È un Festival che ha parlato soprattutto la lingua delle donne – grandi protagoniste di quasi tutti i film del concorso –, ha difeso la diversity (superando, e di molto, le liti sul DDL Zan) e i diritti individuali (fosse anche quello di morire, come in Tout s’est bien passé), ha fatto sentire la voce di chi vuole (dall’africano Lingui alle rapper col velo e non di Haut ed fort) cambiare le cose. Perseguendo spesso e volentieri l’incontro, anche quando inatteso: la strana coppia in viaggio del finlandese Compartment n°6, uno dei migliori film di questa edizione, la borghese abbandonata dalla compagna e il gilet giallo nell’ospedale de La fracture, il regista e la sua autista in Drive my car, il pornodivo in disgrazia e la sexy camerierina dell’indie Red rocket (divertimento white trash assicurato), il ragazzo disturbato e l’ex attrice di Nitram. Un cinema binario, dualistico, quello uscito dalla Croisette: padri e figli, mariti e mogli, coppie, amanti. Come se “uno” non fosse nemmeno un soggetto e “due” fosse già cinema. Film spesso in viaggio, poco stanziali, precari. E poi cose belle: i virtuosismi di Ahed’s knee, l’incertezza sentimentale ed esistenziale di Julie, il piano sequenza che apre Evolution, i quadri vivant di The French Dispatch, il bambino balbuziente di A hero, il massaggio cardiaco a ritmo di mancarena di Titane, il sesso in bianco e nero de Les Olympiades, il pittore bipolare de Les intranquilles, la scena della festa di A Chiara.

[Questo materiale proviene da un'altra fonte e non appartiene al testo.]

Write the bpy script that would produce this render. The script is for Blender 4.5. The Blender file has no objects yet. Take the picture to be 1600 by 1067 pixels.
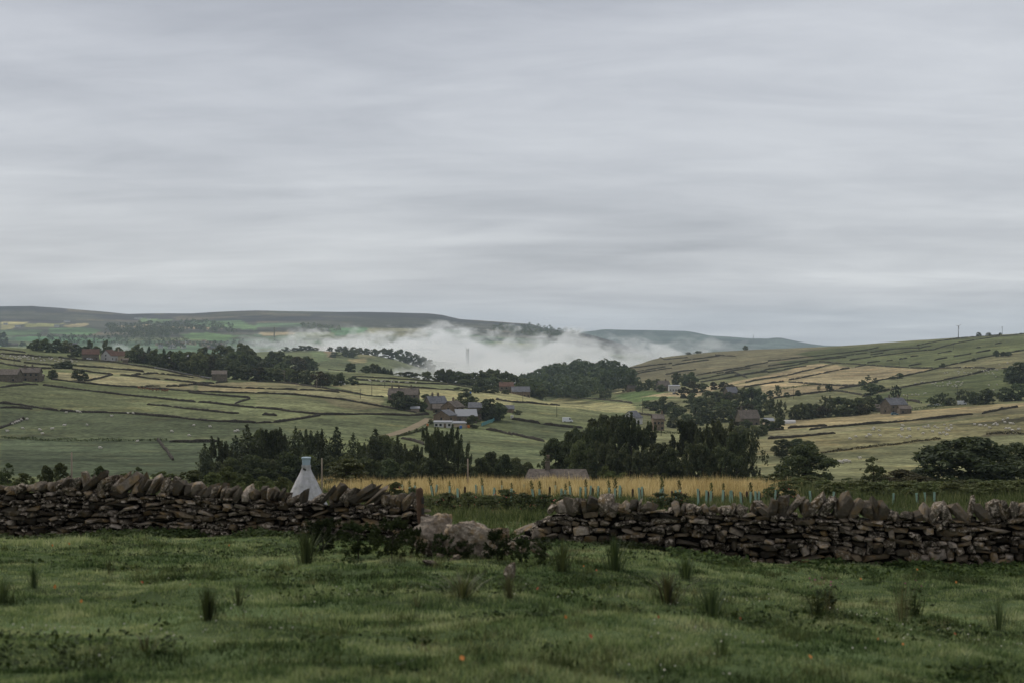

Un fotogramma di ‘A Chiara’ di Jonas Carpignano


Sprazzi, ricordi, di un Festival che ci ha consegnato un’idea più precisa di chi siamo. Mai come questa volta il cinema italiano – tra una standing ovation a un commovente ma non autoassolutorio Bellocchio e il senso di Moretti per la famiglia – ha cercato coi suoi giovani strade nuove, allontanandosi da una logica romacentrica per andarsi a prendere rischi anche al di là del dovuto. La Gioia Tauro di Carpignano, la Tuscia (e la Terra del fuoco…) di Re Granchio, il Friuli magico di Piccolo corpo, la rotta balcanica di Europa: antichi riti, mondi arcaici, lingue sconosciute. E finalmente un gruppo di giovani autori, dall’esperienza e dalla provenienza ibrida, che vanno al di là del convenzionale, cercano storie “altre”, rifuggono al moralismo. È una ricca dote, in questo senso, quella che ci lascia Cannes 2021: non dilapidiamola, non disperdiamola.